In space, computing resources are extremely limited. Satellites operate within tight power budgets and have restricted communication bandwidth to Earth. Because of these constraints, the team benchmarked multiple candidate models, evaluated their memory usage and response times, and designed a tool-calling architecture that could operate fully offline.

The final system was deployed on NVIDIA Jetson edge hardware, demonstrating that the full pipeline could run locally without cloud dependency. Instead of transmitting large volumes of raw telemetry data back to Earth, the satellite calls specialized analysis tools to detect anomalies and generate concise summaries of system behavior. This reduces the amount of data that must be downlinked while preserving the accuracy of important event detection.

“Instead of selecting models based on reputation, we relied on structured metrics and testing,” the SLM team explained. “Tool calling reliability, latency, and consistency were critical to making the system work in constrained environments.”

Simulating a Satellite Network on Earth

Project 126, led by Shreya Sinha, Sahil Singh, Lanny Tseng, and Mike Lin, focuses on testing how intelligent satellite communication systems behave under realistic conditions.

The team built a Hardware in the Loop testbed.
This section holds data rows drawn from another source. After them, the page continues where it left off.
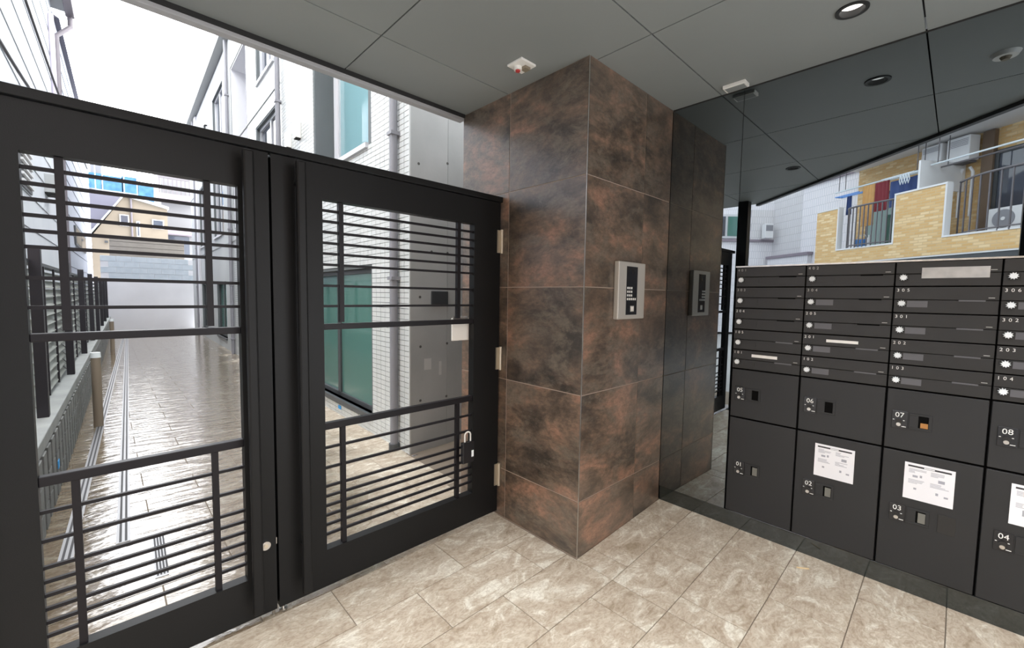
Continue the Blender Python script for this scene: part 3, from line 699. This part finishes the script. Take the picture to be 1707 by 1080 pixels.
wf = MB(); holed(wf, 8.2, 16.35, -0.02, 7.1, HOL, 0.0, 0.009); wf.build('far_cladding', M['wwall'], ap)
# narrow light returns at the near corner
MB().box(-0.002, 0.012, -0.001, 0.012, -0.02, 7.1).build('corner_tiles', M['wtile'], ap)
for (b0, b1, z0, z1, kd) in HOL:
    if kd == 'recess':
        q = MB(); e_ = 0.004; q.box(0.9, 0.95, b0, b1, z0, z1); q.box(0.012, 0.95, b0+e_, b0+0.03, z0, z1); q.box(0.012, 0.95, b1-0.03, b1-e_, z0, z1); q.box(0.012, 0.95, b0+0.03, b1-0.03, z1-0.03, z1-e_); q.box(0.012, 0.95, b0+0.03, b1-0.03, z0+e_, z0+0.03)
        q.build('recess_lining', M['conc_l'], ap); continue
    fr = MB(); fd = 0.05; ax = 0.055 if kd != 'tall' else 0.30
    if kd == 'tall':
        q = MB(); q.box(0.012, 0.42, b1, b1+0.02, z0, z1); q.box(0.012, 0.42, b0-0.02, b0, z0, z1); q.box(0.012, 0.42, b0, b1, z0-0.02, z0); q.box(0.012, 0.42, b0, b1, z1, z1+0.02); q.build('reveal', M['conc_l'], ap)
    for (p0, p1, q0, q1) in ((b0, b1, z0, z0+fd), (b0, b1, z1-fd, z1), (b0, b0+fd, z0, z1), (b1-fd, b1, z0, z1), ((b0+b1)/2-(0.055 if kd == 'door' else 0.03), (b0+b1)/2+0.03, z0, z1))[:4 if kd == 'tall' else 5]:
        fr.box(ax, ax+0.06, p0, p1, q0, q1)
    f = fr.build('window', M['frame'] if kd == 'door' else M['frame_w'], ap)
    mid = (b0+b1)/2
    for p0, p1, off in (((b0+fd, b1-fd, 0.0),) if kd == 'tall' else ((b0+fd, mid-0.03, 0.0), (mid+0.03, b1-fd, 0.015))):
        MB().box(ax+0.02+off, ax+0.03+off, p0, p1, z0+fd, z1-fd).build('pane', M['glass'] if kd in ('door',) else M['glass_t'] if (kd == 'tall' and off == 0.0) else M['glass_g'], f)
    MB().box(-0.03, 0.06, b0-0.01, b1+0.01, z0-0.05, z0).build('sill', M['frame'] if kd == 'door' else M['frame_w'], f)
    MB().box(ax+0.07, ax+0.19, b0, b1, z0, z1).build('dark_room', M['void'], f)
for b_, x_ in ((0.215, -0.045), (4.06, -0.045), (8.35, -0.045), (14.6, -0.045)):
    dp = MB().cyl((x_, b_, 0.0), (x_, b_, 7.1), 0.036, 16).build('downpipe', M['pipe'], ap, smooth=True)
    bs_ = None
    for zz in (0.35, 1.6, 2.9, 4.4, 5.9):
        if bs_ is None: bs_ = MB().box(x_-0.044, 0.004, b_-0.044, b_+0.044, 0, 0.03).build('bracket', M['pipe'], dp, loc=(0, 0, zz))
        else: clone(bs_, 'bracket', dp, (0, 0, zz))
    if b_ < 1: MB().cyl((x_, b_, 0.0), (x_, b_, 0.06), 0.05, 16).build('foot', M['frame'], dp, smooth=True)
MB().box(-0.05, 0.25, 14.0, 14.35, 0, 7.1).build('pier', M['conc_l'], ap)
for b_, z_ in ((3.12, 3.62), (3.58, 3.60), (11.75, 6.2)):
    v = MB().box(-0.07, 0.0, b_-0.06, b_+0.06, z_, z_+0.22).build('vent_hood', M['white'], ap, bevel=0.006)
    MB().box(-0.066, -0.004, b_-0.052, b_+0.052, z_-0.008, z_).build('vent_grille', M['dark'], v)
MB().box(-0.16, 0.3, -0.02, 16.5, 7.15, 7.36).build('roof_edge', M['roof'], ap)
for z_ in (2.62, 4.72):
    MB().box(-0.012, 0.01, 4.1, 16.3, z_, z_+0.022).build('string_line', M['roof'], ap)
MB().box(0.97, 2.6, 0.52, 16.3, -0.05, 7.2).build('mass', M['wwall'], ap)

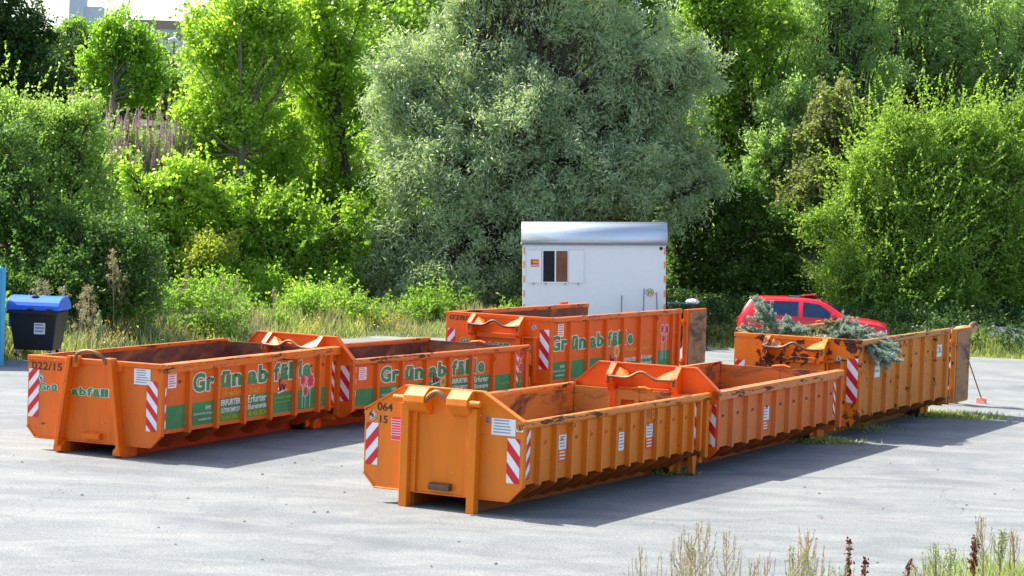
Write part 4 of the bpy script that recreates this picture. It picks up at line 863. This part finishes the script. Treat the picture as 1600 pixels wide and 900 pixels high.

A Hardware in the Loop system combines real physical hardware with simulated environments. In this case, embedded compute nodes represent satellites and run on robotic platforms, while software simulates orbital movement and network conditions. The system recreates how satellites move relative to one another and how communication links form and change over time.

“This platform allows us to test routing logic, latency behavior, and communication disruptions under realistic conditions,” said the HIL team. “Simulation alone can hide bottlenecks. Hardware reveals them.”

Some communication links are implemented over real wireless connections, which naturally introduce variability, such as latency fluctuations and packet loss. Other parts of the constellation are simulated in software to maintain scalability. This hybrid approach allows researchers to observe how routing decisions perform under both modeled and physical constraints.

Integrating robotics, networking, visualization, and machine learning routing into a single coordinated system proved to be one of the most challenging aspects of the project. Physical systems introduce variability and unpredictability that purely digital simulations do not capture.

Bringing It All Together

Both projects build on established research in edge artificial intelligence, anomaly detection, and satellite network modeling. Project 40 draws from advances in compact language models and tool-based AI systems. Project 126 draws inspiration from prior satellite testbeds but extends them through a hybrid synthetic and physical constellation design.

What makes these projects distinctive is how they connect intelligence and validation into a unified framework. Instead of building artificial intelligence models or simulation platforms independently, the teams integrated onboard decision-making with a physically grounded communication testing environment.

“The goal is not just to build smarter satellites,” said Afullo. “It is to build systems that can think, communicate, and validate their own decisions under real constraints. That is what autonomy in space actually requires.”

As satellite constellations grow and demand for real-time, space-based data increases, systems like these suggest a future in which satellites can analyze information locally, share processing responsibilities across a network, and respond more quickly to changing conditions in orbit.